Tuesday, 01 January 2019 | Pioneer

Why we need Hasina

India has invested heavily in its eastern neighbour and an Awami League govt can make it a bulwark

Nothing could be better news for Delhi than the fact that the Bangladesh elections were largely free from anti-India rhetoric during campaigning and the Sheikh Hasina-led Awami League alliance is firmly back in saddle. Though reports of the elections have been rife with rigging allegations, violence and charges of an increasingly autocratic swamp denuding democracy, fact is this was one election where even the critical West was okay with the discourse of the participation of the Opposition grand alliance, led by the BNP. Its leader Begum Khaleda Zia, currently incarcerated over corruption charges, could not participate as a candidate for sure but as a remote power control did try to seize the narrative. However, Zia has never worked out for India’s interests, who, powered by the hardline Jamaat, had allowed terrorism to flourish in our strategic backyard. And by the time she realised that antagonising India would not quite deliver the goods, Begum Hasina had tamed terrorist networks that threatened our vulnerable Northeast, delivered Anup Chetia and sealed landmark land and water agreements with us. Needless to say that the ISIS network has made inroads into Bangladesh and currently Hasina seems to be the best bet to curb it. By ensuring an economic stability at home and embarking on some transformative policies — some of which resulted in better development indices than Pakistan and even us — she has ensured that Bangladesh remains a coveted ally in the region. And with China wanting it to be another pearl in its string of diplomacy under the Belt and Road Initiative now that Pakistan is firmly in its kitty, we need Bangladesh as a bulwark state. We have invested heavily on this strategic edge for almost ten years with Prime Minister Narendra Modi describing the last few years as a “golden chapter” in bilateral relationship when complicated issues of land and coastal boundaries were resolved.

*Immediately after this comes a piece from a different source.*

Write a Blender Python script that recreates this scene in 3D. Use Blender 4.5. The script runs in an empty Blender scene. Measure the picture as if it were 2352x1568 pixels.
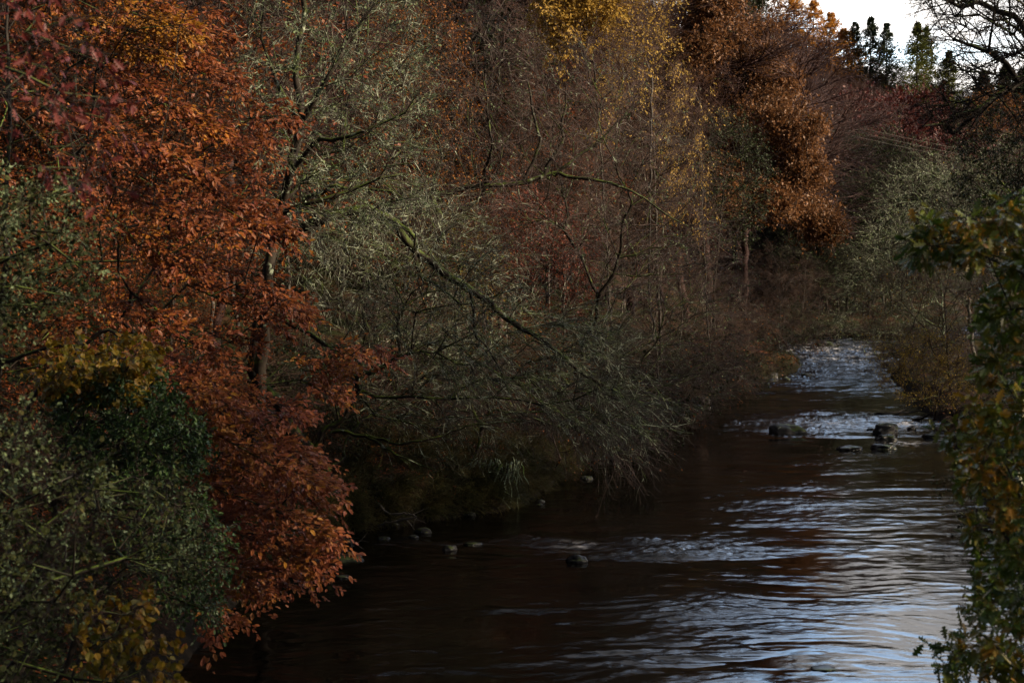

India strengthened people-to-people contact by signing a revised travel agreement and granting three-year visas to students. Now freedom fighters and elderly Bangladeshi nationals will get five-year multiple visas. India’s look-east policy will be greatly compromised without Dhaka’s concurrence while cooperation projects, like the Akhaura-Agartala rail line and the restoration of the Kulaura-Shahbazpur section, are not only good for the economy of logistics but also for access and proximity to the Northeast, otherwise dependent on the chicken neck corridor of Siliguri in north Bengal. Land ports have helped us mainstream the Northeast and ensured that there is no blind migration that grossly skews border demographics. Though the issue of sharing waters of the Teesta river is yet unresolved, the 130-km India Friendship Pipeline between Siliguri in Bengal and Parbatipur in Dinajpur is a reality. India would want to build on this new trajectory and Hasina ensures that continuity. Earlier this year, she also ensured that the 1.1 million Rohingya refugees could make their way back home by rallying huge international support to put pressure on Myanmar to take back their minorities. This it did regardless of India, which didn’t want to upset the Myanmar regime. Yet her crusade worked for us too. If we want a healthy, dependable neighbour and convince Hasina that we will look out for the state we helped birth, we would have girded up our eastern frontier.